すると、すぐ隣が煎餅など売っている菓子屋
さんで、妙齢の素敵な売り子さんがお客さんと
話をしていた。「ン…」どっかで見たような…
と思いつつ、お菓子をお土産に買っていこうかと
眺めていると、“キツネのみみくそ”なるものが
目に入った。ビー玉ほどのまん丸い大きさの
菓子が入っている。手に取ってみると、この店
限定販売と書いてあるではないか。
わたしは、そのネーミングに魅かれ、購入
しようとして、売り子さんを見て思い出した。
その妙齢さんは、「奈邪」に長く勤めていた
Tちゃんだったのだ。結婚が決まって店を
辞めたのだと聞いていたので、思わず声を掛けると、
「ああ、いま展示やってるんですか」と目を輝かせたので、
昔話に花を咲かせた。
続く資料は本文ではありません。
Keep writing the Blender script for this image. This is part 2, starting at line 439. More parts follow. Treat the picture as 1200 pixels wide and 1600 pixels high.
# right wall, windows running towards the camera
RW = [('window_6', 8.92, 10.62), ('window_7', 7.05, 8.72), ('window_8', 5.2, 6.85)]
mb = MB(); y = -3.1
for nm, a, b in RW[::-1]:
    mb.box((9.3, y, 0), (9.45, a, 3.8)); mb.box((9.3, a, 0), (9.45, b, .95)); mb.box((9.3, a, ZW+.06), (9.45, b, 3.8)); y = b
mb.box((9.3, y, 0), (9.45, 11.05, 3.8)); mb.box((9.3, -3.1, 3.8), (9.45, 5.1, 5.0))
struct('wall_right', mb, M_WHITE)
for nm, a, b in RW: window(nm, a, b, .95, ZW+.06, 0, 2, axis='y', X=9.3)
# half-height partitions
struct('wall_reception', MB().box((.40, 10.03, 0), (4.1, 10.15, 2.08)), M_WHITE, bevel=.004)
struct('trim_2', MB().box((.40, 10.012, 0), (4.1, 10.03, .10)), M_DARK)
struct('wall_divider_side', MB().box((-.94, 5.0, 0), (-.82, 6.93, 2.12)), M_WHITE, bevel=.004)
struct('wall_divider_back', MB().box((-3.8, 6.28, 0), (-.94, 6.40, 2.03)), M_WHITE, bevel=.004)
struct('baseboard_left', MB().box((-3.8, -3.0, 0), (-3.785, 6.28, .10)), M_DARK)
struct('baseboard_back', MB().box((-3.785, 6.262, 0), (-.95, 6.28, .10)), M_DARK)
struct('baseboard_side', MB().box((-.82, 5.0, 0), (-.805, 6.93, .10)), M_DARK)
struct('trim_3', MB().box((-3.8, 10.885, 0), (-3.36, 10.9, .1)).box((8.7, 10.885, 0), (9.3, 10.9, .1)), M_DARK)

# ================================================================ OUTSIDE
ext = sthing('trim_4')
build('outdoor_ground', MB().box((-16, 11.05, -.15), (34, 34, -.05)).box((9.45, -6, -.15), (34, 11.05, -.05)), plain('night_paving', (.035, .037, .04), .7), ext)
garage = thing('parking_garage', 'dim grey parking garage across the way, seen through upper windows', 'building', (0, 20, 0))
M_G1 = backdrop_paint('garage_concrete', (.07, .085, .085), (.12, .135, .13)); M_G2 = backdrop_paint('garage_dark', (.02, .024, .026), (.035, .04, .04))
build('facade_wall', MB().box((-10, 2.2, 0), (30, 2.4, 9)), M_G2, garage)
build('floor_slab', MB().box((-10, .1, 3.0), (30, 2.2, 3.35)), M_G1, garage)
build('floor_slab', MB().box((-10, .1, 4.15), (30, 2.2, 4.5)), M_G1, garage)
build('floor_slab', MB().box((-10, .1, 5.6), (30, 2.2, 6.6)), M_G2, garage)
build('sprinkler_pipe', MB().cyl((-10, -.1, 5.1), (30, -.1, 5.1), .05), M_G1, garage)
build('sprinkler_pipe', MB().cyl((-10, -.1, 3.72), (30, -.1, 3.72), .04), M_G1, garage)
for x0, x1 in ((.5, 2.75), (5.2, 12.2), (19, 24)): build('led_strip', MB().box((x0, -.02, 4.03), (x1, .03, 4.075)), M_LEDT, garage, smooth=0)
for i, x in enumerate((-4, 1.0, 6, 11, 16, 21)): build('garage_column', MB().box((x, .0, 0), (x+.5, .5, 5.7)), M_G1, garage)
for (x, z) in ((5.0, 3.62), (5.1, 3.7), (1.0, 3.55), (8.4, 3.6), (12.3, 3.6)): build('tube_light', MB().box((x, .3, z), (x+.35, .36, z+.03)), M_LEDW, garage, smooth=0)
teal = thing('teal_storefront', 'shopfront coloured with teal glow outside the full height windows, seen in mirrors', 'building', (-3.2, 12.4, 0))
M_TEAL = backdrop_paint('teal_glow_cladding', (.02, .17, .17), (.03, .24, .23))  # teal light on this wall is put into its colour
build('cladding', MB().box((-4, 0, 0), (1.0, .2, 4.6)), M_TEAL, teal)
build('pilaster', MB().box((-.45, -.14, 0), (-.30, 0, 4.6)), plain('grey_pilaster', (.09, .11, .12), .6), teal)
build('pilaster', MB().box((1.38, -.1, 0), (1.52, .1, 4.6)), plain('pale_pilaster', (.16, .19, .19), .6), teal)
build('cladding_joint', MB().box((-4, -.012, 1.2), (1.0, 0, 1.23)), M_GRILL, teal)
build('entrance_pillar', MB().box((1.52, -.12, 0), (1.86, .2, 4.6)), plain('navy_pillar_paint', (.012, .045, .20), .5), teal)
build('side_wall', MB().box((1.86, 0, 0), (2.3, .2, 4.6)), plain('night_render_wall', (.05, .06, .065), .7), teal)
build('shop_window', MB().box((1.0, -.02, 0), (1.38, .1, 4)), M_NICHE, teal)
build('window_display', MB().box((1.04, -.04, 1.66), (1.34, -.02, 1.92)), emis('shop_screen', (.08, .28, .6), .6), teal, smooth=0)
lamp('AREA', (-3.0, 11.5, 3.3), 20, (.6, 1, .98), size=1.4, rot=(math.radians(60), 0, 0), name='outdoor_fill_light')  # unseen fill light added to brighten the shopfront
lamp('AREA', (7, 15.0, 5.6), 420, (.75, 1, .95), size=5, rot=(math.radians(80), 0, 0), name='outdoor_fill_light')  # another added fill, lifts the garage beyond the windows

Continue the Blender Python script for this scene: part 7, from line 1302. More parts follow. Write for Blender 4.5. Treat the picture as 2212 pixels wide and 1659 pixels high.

聞けば、そこは嫁いだ
先ではなく、パートに来てるとのことだった。
Tちゃんに別れを告げ、帰りの電車の中で
つらつら思ったのは、たまには道を変えてみる
ものだということだった。
道を変えたお蔭で、新たな公園を見つけ、
常滑焼のオチョコを買い、旧知のTちゃんに
会ったのである。
このまま、いつものようにいつもの道で帰っていたら、
あり得なかったことがあったのだ。
たった一筋、道を変えてだけで、大げさに言えば、
別の世界に入り込んだのである。
どうです、たまにはいつもと違う道を歩いてみては…。
良かったですね。
山道も素敵、でもまだ桜が残っているなんてちょっと不思議です。
常滑焼きのオチョコで飲んだお酒は美味しかったでしょうね。
私は同じ道を通れないタイプなんですよ。
通勤も気分で変えているし、散歩はなるべく一筆書きのように、
同じ道を通らない工夫をしています。
見ているわけですね。
わたしなど、生来のめんどくさがりなので、
最短と思われる道を探し出すと、
そこばかり…。
たまに違う道に入った時は、迷い込んだとき
という情けない有様なのです。
今度からは、ちょっと意識して違う世界へ…。